Kantone tolerieren Dumping – mit zu tiefen Richtlöhnen bei den Kontrollen
In Wirklichkeit dürfte der Lohndruck sogar noch grösser sein als offiziell ausgewiesen. Das lässt sich am Beispiel der Gartenbau-Branche zeigen. Zahlreiche Kantone tolerieren beispielsweise Löhne für Hilfsarbeiter von 3‘350 Fr./Mt. oder für gelernte Gärtner mit Berufserfahrung von 4‘120 Fr./Mt., obwohl das Lohnniveau im Schweizer Gartenbau deutlich darüber liegt. Mit diesen klar zu tiefen Richtlöhnen wird immerhin bei 11 Prozent der kontrollierten Firmen Dumping festgestellt. In Kantonen, in denen mit Richtlöhnen kontrolliert wird, die etwas näher bei den üblichen Löhnen liegen, sind die Verstossquoten höher (z.B. 34 Prozent in BL/BS). Die offiziellen Verstosszahlen zum Gartenbau zeigen ein viel zu positives Bild der Lohnsituation in der Branche.
Position des SGB
Die Kantone müssen mit den korrekten Richtlöhnen kontrollieren. Die bei den Kontrollen verwendeten Richtlöhne müssen kritisch überprüft werden, ob sie den üblichen Löhnen entsprechen.

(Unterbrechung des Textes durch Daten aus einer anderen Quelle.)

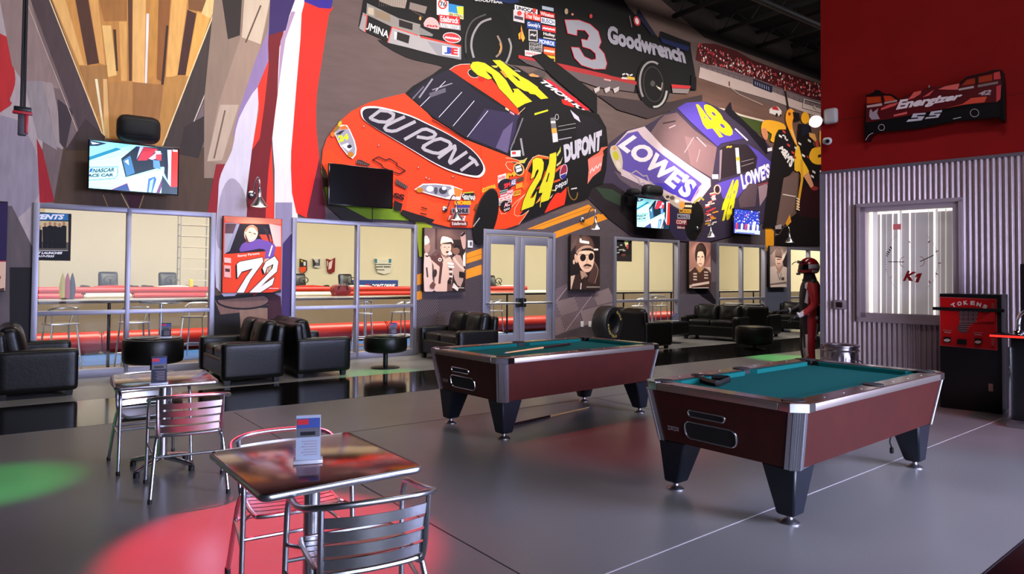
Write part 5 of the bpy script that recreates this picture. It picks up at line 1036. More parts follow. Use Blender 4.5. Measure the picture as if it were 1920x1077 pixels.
# ---- power drop hanging from the roof
pl9 = Plane((0, 8.6, 0), (0, -1, 0)); p = at_plane(42, 222, pl9)
t = thing('hanging_power_drop', 'black hanging cable drop with a red outlet box in the upper left', 'cable drop', (p.x, 8.6, p.z))
m = MB(); m.tube([(-.012, 0, .10), (-.01, 0, 1.5), (.0, 0, 9.2 - p.z)], .012, 6); m.tube([(.014, 0, .10), (.012, 0, 1.5), (.004, 0, 9.2 - p.z)], .012, 6); obj('cable', m, RUBBER, t)
m = MB(); m.box(0, 0, .09, .15, .10, .05, bev=.01); obj('grip', m, BLACK, t)
m = MB(); m.box(0, 0, -.05, .075, .075, .26, bev=.012); obj('outlet_box', m, mat('box_grey', '4A4348', .5), t)
m = MB(); m.box(.036, -.01, -.06, .03, .075, .20, bev=.008); m.box(0, -.03, .05, .17, .05, .03, bev=.008); obj('red_strip', m, mat('red_plastic', 'B0202C', .4), t)
# ---- right wall things
def RL(u, v, off=0): return at_plane(u, v, RWALL, off)
RZ = math.atan2(RN.y, RN.x) + PI / 2      # local -y faces the room
p = RL(1560, 219); t = thing('emergency_light', 'white emergency light box with a bright lamp at the end of the red wall', 'emergency light', p, RZ)
m = MB(); m.cushion((0, -.05, 0), (.19, .10, .22), (0, 0, 0), .04, .005, 1); obj('housing', m, mat('light_housing', 'BEB6B2', .5), t)
EL = mat('lamp_bright', 'FFF6EA', .4, emit=40, var=.01)
sd = -1 if (RWALL.ex.dot(Vector((math.cos(RZ), math.sin(RZ), 0))) * sgn) > 0 else 1
m = MB(); m.lathe([(.01, -.09), (.05, -.07), (.085, 0), (.09, .015), (.08, .012)], 18, Matrix.Translation((sd * .185, -.09, -.06)) @ Matrix.Rotation(PI / 2, 4, 'X')); m.tube([(sd * .08, -.05, -.03), (sd * .16, -.06, -.055)], .02, 8); hd = obj('lamp_head', m, mat('light_housing', 'BEB6B2', .5), t)
m = MB(); m.lathe([(.002, .03), (.045, .026), (.075, .012), (.075, .0), (.002, -.01)], 18, Matrix.Translation((sd * .185, -.09, -.06)) @ Matrix.Rotation(PI / 2, 4, 'X')); obj('bulb', m, EL, hd)
lpos = p + Vector((math.cos(RZ), math.sin(RZ), 0)) * (sd * .2) + RN * .2 + Vector((0, 0, -.05))
spot('mural_glow_spot', lpos, (15.7, 11.9, 4.95), 17000, (1, .84, .80), 24, 1.0, .05)  # added spot at the lamp stands in for haze over the purple car
spot('mural_glow_spot', lpos, (20.2, 11.9, 4.6), 8000, (1, .84, .72), 30, 1.0, .05)  # second added spot, brightens the printed pit crew
p = RL(1553, 265); t = thing('security_camera', 'small white security camera below the emergency light', 'camera', p, RZ)
m = MB(); m.lathe([(.055, 0), (.055, .02), (.03, .03)], 18, Matrix.Rotation(PI / 2, 4, 'X')); obj('mount', m, WHITE, t)
m = MB(); m.cushion((0, -.085, -.01), (.10, .12, .10), (.25, 0, .3), .045, 0, 1); obj('housing', m, mat('light_housing', 'BEB6B2', .5), t)
m = MB(); m.cyl((.03, -.13, -.02), (.04, -.155, -.03), .028); obj('lens', m, BLACKG, t)
p = RL(1577, 571.5); t = thing('wall_switch_box', 'small grey control box on the corrugated wall', 'switch box', p + RN * .022, RZ)
m = MB(); m.box(0, -.03, 0, .155, .06, .13, bev=.008); obj('housing', m, mat('box_mauve', '8A7A80', .5), t); m = MB(); m.box(0, -.062, 0, .085, .006, .075, bev=.003); obj('panel', m, mat('dark_display', '2A1614', .3), t)
# kart bodywork panel on the red wall
KP = Plane(RWALL.pt(0, 0, .16), RN); K4 = (1600, 110, .15781)
out = [(128, 800), (140, 560), (150, 440), (240, 400), (262, 370), (318, 378), (330, 425), (460, 430), (545, 490), (700, 410), (820, 375), (900, 335), (1000, 335), (1260, 288), (1350, 222), (1500, 185), (1640, 140), (1740, 130), (1775, 170), (1792, 300), (1800, 755), (1720, 700), (1200, 745), (800, 830), (350, 872), (240, 884), (180, 930), (150, 985)]
def kpx(x, y): return at_plane(K4[0] + x * K4[2], K4[1] + y * K4[2], KP)
q = [kpx(*o_) for o_ in out]; c0 = sum(q, Vector()) / len(q)
t = thing('bodywork_panel', 'red, black and silver race car side panel mounted on the red wall', 'car panel', c0 - RN * .16)
m = MB(); N_ = len(q)
fr_ = [m.bm.verts.new(v) for v in q]; md = [m.bm.verts.new(c0 + (v - c0) * 1.015 - RN * .05) for v in q]; bk = [m.bm.verts.new(c0 + (v - c0) * .97 - RN * .155) for v in q]
m.bm.faces.new(fr_); m.bm.faces.new(bk[::-1])
for i in range(N_):
    j = (i + 1) % N_; m.bm.faces.new((fr_[i], fr_[j], md[j], md[i])); m.bm.faces.new((md[i], md[j], bk[j], bk[i]))
obj('shell', m, mat('panel_black', '0E0A0B', .25, spec=.6), t, world=True)
a = Art(KP, .0015, .0004).k(*K4); a.cm = lambda c: mat('panel_' + c, c, .3, 0, .06, 5, spec=.5)
a.poly([(150, 570), (150, 450), (330, 430), (460, 435), (550, 495), (700, 415), (900, 345), (1260, 295), (1350, 225), (1500, 190), (1740, 140), (1765, 300), (1720, 515), (1400, 540), (1100, 590), (600, 690), (150, 760)], '5A0E14'); a.poly([(150, 765), (1720, 530), (1740, 560), (1740, 690), (1200, 740), (800, 825), (350, 868), (160, 880)], '0E0B0D')
for pts, c in (([(160, 460), (330, 450), (335, 520), (160, 535)], 'B83A14'), ([(360, 440), (440, 440), (510, 490), (380, 515)], 'C83A1C'), ([(1290, 320), (1350, 255), (1450, 235), (1445, 300)], 'A03014'), ([(1490, 290), (1490, 220), (1650, 190), (1650, 260)], 'A83414'), ([(1670, 170), (1740, 150), (1755, 240), (1670, 250)], 'D84040'),
               ([(650, 490), (720, 400), (810, 380), (800, 420), (720, 470)], 'E86058'), ([(1010, 365), (1090, 330), (1265, 295), (1240, 370), (1120, 370)], 'E86860'), ([(330, 590), (430, 545), (540, 520), (500, 560), (330, 615)], 'E05850'), ([(1090, 595), (1300, 540), (1400, 470), (1590, 450), (1560, 520), (1300, 550)], 'E05038'), ([(480, 670), (640, 630), (640, 660), (480, 690)], 'E86058'), ([(1700, 330), (1760, 310), (1750, 480), (1700, 520)], 'D04048'), ([(820, 460), (960, 370), (930, 410), (900, 440)], 'E05850'), ([(160, 560), (340, 530), (345, 560), (165, 585)], 'C8A8A0'), ([(370, 520), (520, 490), (525, 512), (372, 540)], 'B89890'), ([(1250, 360), (1430, 325), (1435, 350), (1255, 382)], 'C0A8A4'), ([(1480, 315), (1720, 272), (1720, 300), (1480, 345)], '8A7470')): a.poly(pts, c)
a.text('Energizer', (490, 645), (1235, 515), (1330, 400), (560, 490), 'F0DEDE', .05); a.text('42', (1470, 440), (1630, 432), (1655, 368), (1520, 385), 'C0A4A8', .05)
a.poly([(630, 755), (655, 725), (770, 715), (775, 700), (690, 705), (715, 655), (865, 645), (855, 668), (760, 672), (755, 688), (850, 685), (815, 735)], 'CCC4CC'); a.poly([(850, 720), (870, 698), (985, 688), (990, 672), (900, 680), (925, 632), (1060, 612), (1050, 640), (965, 648), (960, 660), (1040, 655), (1010, 702)], 'CCC4CC')
a.poly([(190, 690), (195, 620), (215, 600), (235, 640), (300, 590), (285, 650), (318, 720), (220, 728)], 'A89098'); a.ring(337, 820, 36, 36, 9, '9A9094'); a.ring(1442, 648, 50, 46, 9, '9A9094'); a.line([(150, 970), (190, 910), (240, 885)], 5, 'D8D0D0', 3); a.line([(1190, 720), (1280, 700)], 9, 'C8C0C4')
a.line([(345, 440), (350, 520)], 16, '120C0D'); a.line([(1465, 200), (1470, 300)], 24, '120C0D'); a.line([(150, 440), (330, 425), (460, 430), (545, 490)], 14, '120C0D'); a.line([(1262, 300), (1350, 224), (1500, 188), (1745, 135)], 14, '120C0D'); a.line([(1775, 170), (1795, 740)], 26, '0C090A'); a.ell(905, 335, 10, 16, '8A8488')
a.build('livery', t)
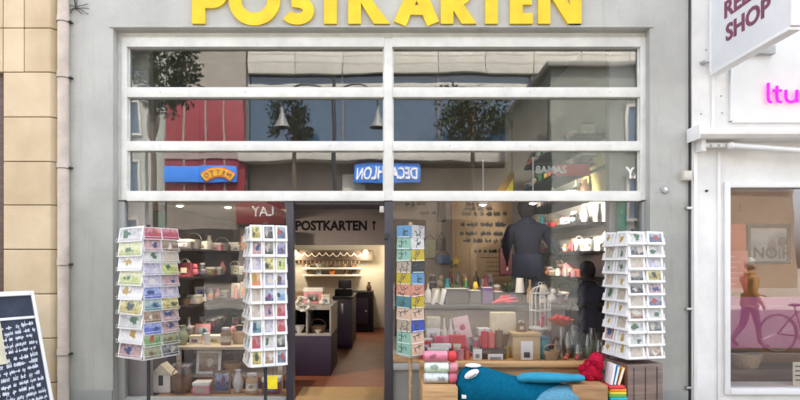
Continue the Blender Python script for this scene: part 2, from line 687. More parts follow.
# facade wall round the opening, 0.36 m thick (one outline)
out = [(xl0, 0), (xl1, 0), (xl1, zt), (xr0, zt), (xr0, 0), (xr1, 0), (xr1, TOP), (xl0, TOP)]
m.prism(out, .36, Matrix.Translation((0, .36, 0)) @ Matrix.Rotation(math.pi / 2, 4, 'X'))
wall = m.build('facade_wall', plaster, shop, smooth=False)
# faint lintel moulding above the opening and a base plinth
m = MB()
m.box(xl1 - .03, xr0 + .03, -.012, -.001, zt + .002, zt + .022, 0, .004)
m.build('lintel_moulding', plaster, shop)
m = MB()
m.box(xl0 + .01, xl1 - .002, -.02, -.001, 0, .22, 0, .006)
m.build('plinth', plaster_grey2, shop)
m = MB()
m.box(xr0 + .002, xr1 - .01, -.02, -.001, 0, .22, 0, .006)
m.build('plinth', plaster_grey2, shop)
m = MB()
m.box(xl0 - .01, xr1 + .01, -.2, 14, TOP, TOP + .25, 0, .03)
m.build('roof', mortar, shop)
# inner shell
m = MB()
m.box(xl0, -2.62, .36, 12, 0, TOP)
m.box(2.68, xr1, .36, 12, 0, TOP)
m.box(xl0, xr1, 12, 12.2, 0, TOP)
m.build('side_wall', plaster_grey2, shop, smooth=False)
m = MB()
m.box(-2.62, 2.68, .36, 12, 4.3, 4.5)
struct(m.build('ceiling', ceil_m))
m = MB()
m.box(-2.62, 2.68, .0, 12, -.003, .004)
struct(m.build('floor', floor_red))
# pilasters beside the glass inside
m = MB()
m.box(PX(124, .25), PX(149, .25), .24, .358, .004, 4.29, 0, .006)
m.box(PX(609, .25), PX(634, .25), .24, .358, .004, 4.29, 0, .006)
m.build('pilaster', grey_int, shop)
# low ceiling over the left display, edge beam
m = MB()
m.box(-2.61, -1.47, .36, 4.8, 2.16, 2.24)
m.build('low_ceiling', ceil_m, shop, smooth=False)
m = MB()
m.box(-2.615, -2.56, .36, 4.8, .004, 2.155)
m.box(-2.56, -1.76, 4.75, 4.8, .004, 2.155)
m.build('left_wall', dark_wall, shop, smooth=False)
# back wall of right room
m = MB()
m.box(.06, 2.6, 3.3, 3.4, .004, 4.29)
m.build('back_wall', grey_int, shop, smooth=False)
m = MB()
m.box(0.0, .055, .9, 7.3, .004, 4.29)
m.build('partition_wall', cream, shop, smooth=False)
m = MB()
m.box(2.62, 2.675, .37, 3.3, .004, 4.29)
m.build('right_wall', white_sh, shop, smooth=False)
m = MB()
m.box(-2.56, -.005, 7.0, 7.1, .004, 4.29)
m.build('passage_back_wall', cream, shop, smooth=False)
# gallery slab behind the upper panes (dark soffit)
m = MB()
m.box(-2.61, 0, 2.2, 2.3, 2.25, 4.29)
m.box(0.06, 1.9, 3.22, 3.29, 3.0, 4.29)
m.build('upper_partition', dark_wall, shop, smooth=False)

# --- transom window: frame of rails and six panes
yf0, yf1 = .085, .175


def fx(px): return PX(px, yf0)
def fz(py): return PZ(py, yf0)


m = MB()
b_ = .006
jl0, jl1, jr0, jr1 = xl1, fx(127), fx(640.5), xr0
mid0, mid1 = fx(384), fx(392.5)
m.box(jl0, fx(121), yf0 + .02, yf1, fz(200), zt, 0, .002)              # outer reveal strip
m.box(fx(121) + .001, jl1, yf0, yf1 + .01, fz(200), fz(37), 0, b_)
m.box(jr0, fx(646), yf0, yf1 + .01, fz(200), fz(37), 0, b_)
m.box(fx(646) + .001, jr1, yf0 + .02, yf1, fz(200), zt, 0, .002)
rails = [(37.5, 47), (87, 97), (141, 150.5), (191, 201)]
for a, b in rails:
    y_ = yf0 - (.012 if b > 200 or a < 40 else .0)
    m.box(jl1 - .002, mid0 + .002, y_ + .002, yf1, fz(b), fz(a), 0, b_)
    m.box(mid1 - .002, jr0 + .002, y_ + .002, yf1, fz(b), fz(a), 0, b_)
m.box(mid0, mid1, yf0 - .004, yf1 + .01, fz(200.5), fz(38), 0, b_)
m.box(fx(121), fx(646), yf0 + .03, yf1, fz(36.5), zt, 0)               # dark gap filler at head
# inner glazing beads
for (xa, xb) in ((jl1, mid0), (mid1, jr0)):
    for (a, b) in ((47, 87), (97, 141), (150.5, 191)):
        za, zb = fz(b), fz(a)
        for bx in ((xa, xa + .012, za, zb), (xb - .012, xb, za, zb)):
            m.box(bx[0], bx[1], yf0 + .035, yf0 + .055, bx[2], bx[3], 0, .002)
transom = m.build('transom_window', frame_white, shop)
for (xa, xb) in ((jl1, mid0), (mid1, jr0)):
    for (a, b) in ((47, 87), (97, 141), (150.5, 191)):
        p = MB()
        p.box(xa - .003, xb + .003, yf0 + .056, yf0 + .062, fz(b) - .003, fz(a) + .003)
        p.build('pane', glass_up, transom, smooth=False)
# small bolts on the frame
m = MB()
for px in (160, 245, 330, 450, 530, 610):
    for py in (92, 145.5):
        c = P(px, py, yf0)
        m.cyl(c + V((0, .004, 0)), c + V((0, -.003, 0)), .006, n=8)
m.build('frame_bolt', steel, transom)

# --- display windows and doorway below
zb_r = .46
m = MB()
m.box(xl1 + .001, fx(124), yf0 + .01, yf1, 0, fz(201.2), 0, .004)
m.box(fx(124), fx(286), yf0 + .02, yf1, .0, .12, 0, .004)
wl = m.build('display_window', frame_grey, shop)
p = MB()
p.box(fx(124) - .002, fx(286) + .01, yf0 + .05, yf0 + .058, .118, fz(201) - .001)
p.build('pane', glass_lo, wl, smooth=False)
m = MB()
m.box(fx(643), xr0 - .001, yf0 + .01, yf1, zb_r, fz(201.2), 0, .004)
m.box(fx(393), xr0 - .002, yf0 + .012, yf1, zb_r - .06, zb_r, 0, .004)
m.box(fx(393), xr0 - .003, yf0 + .04, yf1 + .02, 0, zb_r - .06, 1)
wr = m.build('display_window', [frame_grey, plaster_grey2], shop)
p = MB()
p.box(fx(392) - .002, fx(643) + .01, yf0 + .05, yf0 + .058, zb_r - .002, fz(201) - .001)
p.build('pane', glass_lo, wr, smooth=False)
m = MB()
m.box(fx(286), fx(293.5), yf0 + .004, yf1 + .03, 0, fz(201.3), 0, .005)
m.box(fx(384.5), fx(393), yf0 + .004, yf1 + .03, 0, fz(201.3), 0, .005)
m.box(fx(293.5), fx(384.5), yf0 + .03, yf1, fz(204), fz(201.3), 0, .002)
dfm = m.build('door_frame', frame_dark, shop)
m = MB()
c = P(382, 206.5, yf0)
m.box(c.x - .025, c.x + .02, yf0 + .01, yf0 + .05, c.z - .06, c.z + .005, 0, .005)
m.build('door_closer', steel, dfm)
m = MB()
c = P(387, 236, yf0)
m.box(c.x - .03, c.x + .01, yf0 - .03, yf0 + .003, c.z - .035, c.z + .035, 0, .006)
m.build('door_handle', dark, dfm)

# ------------------------------------------------------------------ shop sign
sg = thing('shop_sign', 'row of yellow capital letters fixed to the grey wall above the shop front', 'sign', (0, 0, 3.87))
U = .01  # one photo pixel at the wall = 1 cm
Z0 = PZ(25, 0)
MS = Matrix.Translation((0, -.001, Z0)) @ Matrix.Rotation(math.pi / 2, 4, 'X')
H = 47.0
dep = .03


def q(pts): return [((x - 385) * U, z * U) for x, z in pts]


def arc(cx, cz, rx, rz, a0, a1, n=18):
    return [(cx + rx * math.cos(R_(a0 + (a1 - a0) * i / n)), cz + rz * math.sin(R_(a0 + (a1 - a0) * i / n))) for i in range(n + 1)]


def let(parts):
    m = MB()
    for i, (kind, pts, w) in enumerate(parts):
        d = dep + .0009 * i
        if kind == 'p':
            m.prism(q(pts), d, MS)
        else:
            m.stroke(q(pts), w * U, d, MS, closed=(kind == 'c'))
    m.build('letter', yellow, sg, smooth=False)


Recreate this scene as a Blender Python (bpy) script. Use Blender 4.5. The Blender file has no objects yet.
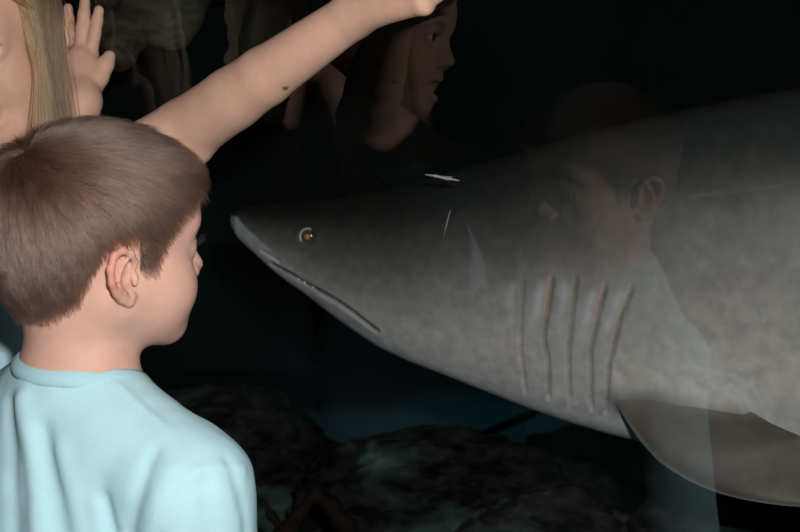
import bpy, math, random
import numpy as np
from mathutils import Vector, Matrix

# ------------------------------------------------------------------ camera, light, exposure
SC = bpy.context.scene
CAM_Z, PITCH, FPX = 1.32, math.radians(14.0), 1100.0
cam = bpy.data.cameras.new('camera'); cam_o = bpy.data.objects.new('camera', cam)
SC.collection.objects.link(cam_o); SC.camera = cam_o
cam.sensor_width = 36.0; cam.lens = FPX / 800.0 * 36.0
cam_o.location = (0, 0, CAM_Z); cam_o.rotation_euler = (math.pi / 2 - PITCH, 0, 0)
cam.clip_start = 0.02
cam.dof.use_dof = True; cam.dof.focus_distance = 1.12; cam.dof.aperture_fstop = 9.0

world = bpy.data.worlds.new('world'); SC.world = world; world.use_nodes = True
bg = world.node_tree.nodes['Background']
bg.inputs[0].default_value = (0.25, 0.6, 0.62, 1); bg.inputs[1].default_value = 0.0025

def lamp(name, kind, loc, target, energy, color=(1, 1, 1), **kw):
    l = bpy.data.lights.new(name, kind); l.energy = energy; l.color = color
    for k, v in kw.items(): setattr(l, k, v)
    o = bpy.data.objects.new(name, l); SC.collection.objects.link(o); o.location = loc
    o.rotation_euler = (Vector(target) - Vector(loc)).to_track_quat('-Z', 'Y').to_euler()
    return o
# the photographer's flash, just above the lens
lamp('camera_flash', 'SPOT', (0.07, 0.0, CAM_Z + 0.11), (0.05, 1.5, 1.02), 47.0, (1.0, 0.965, 0.93),
     spot_size=math.radians(95), spot_blend=0.6, shadow_soft_size=0.022)
# dim teal lamp above the far end of the tank
lamp('tank_or_added_spot', 'SPOT', (0.75, 3.3, 2.9), (0.42, 3.62, -0.1), 13.0, (0.35, 0.9, 1.0),
     spot_size=math.radians(34), spot_blend=1.0, shadow_soft_size=0.3)
lamp('tank_or_added_spot', 'SPOT', (-1.1, 3.1, 2.9), (-1.4, 4.1, 1.8), 5.0, (0.2, 0.5, 1.0), spot_size=math.radians(50), spot_blend=1.0, shadow_soft_size=0.2)  # unseen lamp added for a small blue glow on the back wall
vs = SC.view_settings
vs.view_transform = 'Standard'; vs.look = 'None'; vs.exposure = 0.0; vs.gamma = 1.0
vs.use_curve_mapping = False

# ------------------------------------------------------------------ helpers
CP, SP = math.cos(PITCH), math.sin(PITCH)
FV, UV, RV = np.array([0, CP, -SP]), np.array([0, SP, CP]), np.array([1., 0, 0])
CAM = np.array([0, 0, CAM_Z])
def ray(px, py): return FV + RV * ((px - 400) / FPX) - UV * ((py - 266) / FPX)
def P(px, py, d): return CAM + ray(px, py) * d            # point seen at a pixel, d metres deep
def PX(p):
    q = np.asarray(p) - CAM; z = q @ FV
    return np.stack([q @ RV / z * FPX + 400, -(q @ UV) / z * FPX + 266], -1)
def unit(v): v = np.asarray(v, float); return v / (np.linalg.norm(v, axis=-1, keepdims=True) + 1e-12)
def yaw(deg):                                             # columns: right, forward, up of someone facing deg
    a = math.radians(deg)
    return np.array([[math.sin(a), math.cos(a), 0], [-math.cos(a), math.sin(a), 0], [0, 0, 1.]])
def rotx(deg):
    a = math.radians(deg); c, s = math.cos(a), math.sin(a)
    return np.array([[1, 0, 0], [0, c, -s], [0, s, c]])
def roty(deg):
    a = math.radians(deg); c, s = math.cos(a), math.sin(a)
    return np.array([[c, 0, s], [0, 1, 0], [-s, 0, c]])

def tag(o, label=None, cat=None, group=None, kind=None):
    if label: o['label'] = label
    if cat: o['category'] = cat
    if group: o['group'] = group
    if kind: o['kind'] = kind
    return o
def mesh_obj(name, verts, faces, mat, parent=None, base=None, smooth=True, tint=None):
    verts = np.asarray(verts, np.float64)
    base = np.zeros(3) if base is None else np.asarray(base, float)
    if parent is not None: base = np.array(parent['_b'])
    me = bpy.data.meshes.new(name)
    if isinstance(faces, np.ndarray):
        n, k = faces.shape
        me.vertices.add(len(verts)); me.vertices.foreach_set('co', (verts - base).astype(np.float32).ravel())
        me.loops.add(n * k); me.loops.foreach_set('vertex_index', faces.astype(np.int32).ravel())
        me.polygons.add(n); me.polygons.foreach_set('loop_start', np.arange(0, n * k, k, dtype=np.int32))
        me.update(calc_edges=True); me.validate()
    else:
        me.from_pydata((verts - base).tolist(), [], faces); me.update()
    me.polygons.foreach_set('use_smooth', [smooth] * len(me.polygons))
    if tint is not None:
        a = me.attributes.new('tint', 'FLOAT_COLOR', 'POINT')
        c = np.ones((len(verts), 4), np.float32); c[:, :3] = tint; a.data.foreach_set('color', c.ravel())
    me.materials.append(mat)
    o = bpy.data.objects.new(name, me); SC.collection.objects.link(o)
    if parent is not None: o.parent = parent
    else: o.location = base
    o['_b'] = base.tolist()
    return o

def noise_lat(seed):
    return np.random.default_rng(seed).random((32, 32, 32)).astype(np.float32)
LAT = {}
def vnoise(p, seed=0):
    if seed not in LAT: LAT[seed] = noise_lat(seed)
    L = LAT[seed]; i = np.floor(p).astype(int); f = p - i; f = f * f * (3 - 2 * f); i &= 31; j = (i + 1) & 31
    x0, y0, z0 = i.T; x1, y1, z1 = j.T; fx, fy, fz = f.T
    a = L[x0, y0, z0] * (1 - fx) + L[x1, y0, z0] * fx; b = L[x0, y1, z0] * (1 - fx) + L[x1, y1, z0] * fx
    c = L[x0, y0, z1] * (1 - fx) + L[x1, y0, z1] * fx; d = L[x0, y1, z1] * (1 - fx) + L[x1, y1, z1] * fx
    return ((a * (1 - fy) + b * fy) * (1 - fz) + (c * (1 - fy) + d * fy) * fz) * 2 - 1
def fbm(p, oct=4, seed=0, ridged=False):
    s = 0; a = 1.0
    for k in range(oct):
        v = vnoise(p * (2.03 ** k) + 7.3 * k, seed + k)
        s = s + a * ((1 - 2 * np.abs(v)) if ridged else v); a *= 0.5
    return s
def sstep(a, b, x): t = np.clip((x - a) / (b - a), 0, 1); return t * t * (3 - 2 * t)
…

Löhne im Gartenbau, Detailhandel und Journalismus durch Mindestlöhne schützen
In gewissen Branchen ist der Lohndruck besonders ausgeprägt. Obwohl die Richtlöhne im Gartenbau mancherorts zu tief sind, haben die Kantone bei 11 Prozent der kontrollierten Firmen Dumping festgestellt. Auch im Detailhandel gibt es viele Arbeitgeber, die zu tiefe Löhne zahlen. Besonders schlimm ist die Situation bei den Schuh- und Kleidergeschäften. Bei den Schuhgeschäften gibt es Angestellte, denen nur ein Lohn von 2‘700 Fr./Mt. bezahlt wird, während die Besitzer der grossen Schuh-Ketten Milliarden gescheffelt haben. Im Journalismus führt der GAV-lose Zustand in der Deutschschweiz und im Tessin dazu, dass immer mehr Löhne und Honorare unter Druck geraten. Das ist nicht nur für die Betroffenen schlimm, sondern es gefährdet auch die Qualität der Presse in der Schweiz.
Position des SGB
Die Löhne in den Branchen Gartenbau, Detailhandel (Schuhe, Kleider) und Journalismus müssen durch gute Mindestlöhne geschützt werden. Diese Branchen sind GAV-fähig. Priorität haben deshalb gute Mindestlöhne in GAV.